Le rapport souligne également des lacunes dans la manière dont les Agences régionales de santé (ARS) surveillent la qualité de l’eau potable. Les critères utilisés pour sélectionner les substances à contrôler n’incluent pas systématiquement les nouveaux métabolites identifiés, ce qui laisse de nombreux contaminants potentiellement dangereux hors de portée des contrôles.

Générations Futures pointe du doigt l’inefficacité du système de surveillance, qualifiant la situation de « scandaleuse ». En effet, un arrêté gouvernemental datant de 2007 impose la surveillance prioritaire des pesticides les plus susceptibles de se retrouver dans l’eau potable, mais cette obligation semble partiellement ignorée.

Une urgence pour la santé publique

Cette situation est d’autant plus préoccupante que 67 % des Français boivent de l’eau du robinet quotidiennement, selon les statistiques d’Eau France. L’absence de contrôle sur la majorité des métabolites expose ainsi des millions de consommateurs à des risques invisibles mais bien réels.

Face à ces constats alarmants, Générations Futures appelle à la mise en place d’un plan d’action national visant à renforcer la surveillance des métabolites de pesticides dans l’eau potable. L’association milite également pour une réduction drastique de l’utilisation des pesticides en France, un objectif théoriquement fixé par le plan Ecophyto, mais encore loin d’être atteint.

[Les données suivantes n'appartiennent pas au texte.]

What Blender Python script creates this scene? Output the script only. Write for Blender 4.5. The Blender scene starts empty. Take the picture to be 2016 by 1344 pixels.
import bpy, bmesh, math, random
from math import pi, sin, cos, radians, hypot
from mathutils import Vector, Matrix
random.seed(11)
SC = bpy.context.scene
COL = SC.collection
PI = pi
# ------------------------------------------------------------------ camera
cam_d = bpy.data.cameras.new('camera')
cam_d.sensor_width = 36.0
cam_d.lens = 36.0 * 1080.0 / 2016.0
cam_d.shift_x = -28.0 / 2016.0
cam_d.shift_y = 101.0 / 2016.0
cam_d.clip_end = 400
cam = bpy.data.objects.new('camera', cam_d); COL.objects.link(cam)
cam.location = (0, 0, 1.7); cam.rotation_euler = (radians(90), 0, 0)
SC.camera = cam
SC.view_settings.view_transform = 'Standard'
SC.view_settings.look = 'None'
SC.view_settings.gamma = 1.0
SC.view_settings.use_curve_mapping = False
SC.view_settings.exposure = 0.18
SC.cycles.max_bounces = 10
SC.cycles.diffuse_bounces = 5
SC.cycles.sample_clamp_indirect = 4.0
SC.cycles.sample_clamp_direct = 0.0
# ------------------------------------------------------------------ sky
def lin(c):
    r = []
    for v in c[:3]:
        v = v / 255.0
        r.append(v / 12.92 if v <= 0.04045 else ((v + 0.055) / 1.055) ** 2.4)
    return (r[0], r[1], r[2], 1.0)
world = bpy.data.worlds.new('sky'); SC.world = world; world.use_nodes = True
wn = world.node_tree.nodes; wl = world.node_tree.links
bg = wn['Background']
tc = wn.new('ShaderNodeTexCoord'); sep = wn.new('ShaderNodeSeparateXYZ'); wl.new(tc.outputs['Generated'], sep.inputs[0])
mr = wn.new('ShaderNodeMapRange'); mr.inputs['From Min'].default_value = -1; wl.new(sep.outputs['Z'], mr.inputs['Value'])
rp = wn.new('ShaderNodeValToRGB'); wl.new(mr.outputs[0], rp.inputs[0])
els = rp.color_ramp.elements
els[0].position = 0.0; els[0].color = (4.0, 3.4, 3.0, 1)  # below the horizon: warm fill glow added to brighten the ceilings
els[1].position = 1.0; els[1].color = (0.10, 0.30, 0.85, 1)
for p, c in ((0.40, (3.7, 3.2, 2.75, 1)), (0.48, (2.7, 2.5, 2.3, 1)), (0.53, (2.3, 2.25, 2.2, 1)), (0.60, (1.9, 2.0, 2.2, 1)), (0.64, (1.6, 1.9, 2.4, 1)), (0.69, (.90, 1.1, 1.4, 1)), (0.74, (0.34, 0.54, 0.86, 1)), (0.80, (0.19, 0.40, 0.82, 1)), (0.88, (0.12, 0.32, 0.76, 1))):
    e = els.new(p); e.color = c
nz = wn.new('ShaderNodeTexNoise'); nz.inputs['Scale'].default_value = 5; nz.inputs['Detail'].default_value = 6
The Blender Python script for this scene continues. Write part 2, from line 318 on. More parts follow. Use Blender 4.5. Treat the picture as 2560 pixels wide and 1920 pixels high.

La pollution de l’eau potable en France est un enjeu majeur pour la santé publique et l’environnement. Si les efforts pour diminuer l’usage des pesticides et renforcer la surveillance des substances dangereuses ne sont pas intensifiés, les conséquences pourraient être graves. Le rapport de Générations Futures doit servir de signal d’alarme pour inciter à une prise de conscience collective et à des actions concrètes de la part des autorités publiques.

Avec des ressources en eau de plus en plus menacées par les polluants industriels et agricoles, il est essentiel de repenser nos pratiques pour garantir une eau potable saine et sûre pour les générations à venir.